Describing Secrets as an extended feature film because it plays out over eight half-hour episodes, Munk wanted to repeat the format that worked so well for HBO’s Kamikaze, telling a story in chapters with fewer characters than might feature in a typical drama.

“Every chapter also had to be a portrait of where they were in the story. Once we had an overall storyline, we knew where we wanted to go with Eva, and we kind of knew where we wanted to go with Mads, but we didn’t know how to get there,” he says. “But I really like this format – and that’s also a new thing you can do in television. You don’t have to stay with making 20 episodes that are an hour long each. You can have these smaller miniseries.”

As well as enjoying being so close to the scripts, Munk also delighted in bringing in creative partners – such as the DOP and production designer – early in the process to set out the show’s visual style. Asbæk also signed on in the show’s infancy, when he could only read a synopsis, and the actor offered his own notes as development progressed.

As a result, Munk and Hørslev were also able to shape Mads around the actor, just as they could with Hjejle – known to international audiences for her role opposite John Cusack in 2000 feature High Fidelity – when she boarded the project.

Working with them on set, the director found they both brought similar “energy” to the characters they were playing, with Hjejle often being “really tough” towards Asbæk. “But it worked really nicely,” he says. “I found it very interesting in their approaches and the difference in the way they act, but that just suited [Hjejle’s] character so well, because she is just trying to be in control.”

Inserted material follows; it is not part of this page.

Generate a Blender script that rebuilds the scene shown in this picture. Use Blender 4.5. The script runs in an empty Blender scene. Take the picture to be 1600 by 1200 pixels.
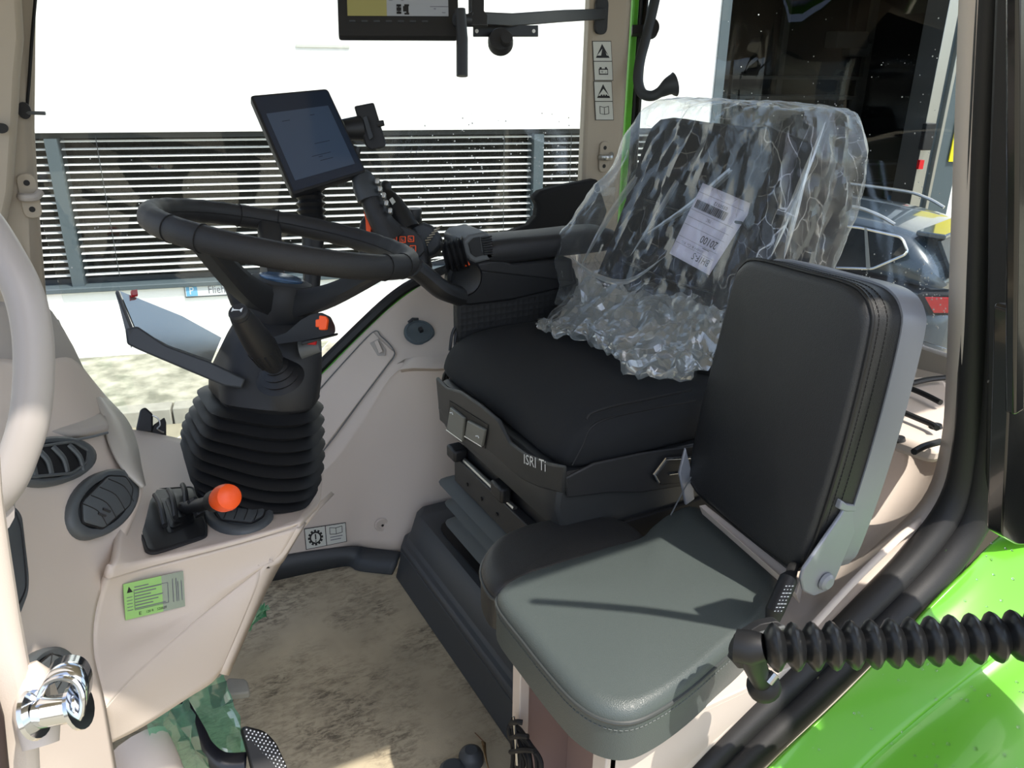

Munk with Asbæk on the Secrets set

Munk also wanted the show to feature some really long scenes, sometimes stretching up to nine pages, and the fact he wrote the series allowed him to insert those scenes into the scripts. On set, these scenes would then play out in a way similar to a theatre production as the actors fell deeper into their characters.

“We talked a lot about it, and when we had the schedule, we made space for doing that, so we had good time,” he says. “The difference there and the contrast of the scenes was really nice. It gave it more dynamic expression.

“Sometimes we were just running around the apartment with them, and other times we had really controlled scenes where light and camera dictated the positions and the blocking. But I really like to let them control and lead the camera once in a while, and usually you also get a lot from an actor if they can feel that they get that kind of responsibility.”

Originally commissioned by Viaplay, the series is currently without a home in Denmark after the streamer pulled back on its scripted output. Meanwhile, it will land on Viaplay in the UK on October 21 and the US on October 22. Furthermore, it has already launched on SBS in Australia, and Viaplay Content Distribution has also secured sales to Pickbox in Bulgaria and the Balkans, EITB in Spain, Vodafone Greece and Mola in Indonesia.

Considering his multiple roles on the show, Munk says he would love to do it all again if it proves successful enough to return. In any case, he hopes Secrets is reflective of the kinds of “internal stories” Scandinavia can produce that focus on character, not genre.

“I still believe there is room for stories like this about all of us,” he says. “It’s also a show that is not trying to be very ‘modern,’ but these stories are still important for us to mirror ourselves. The approach is always about finding the internal story of the characters and believing that they would resonate with the audience as well.”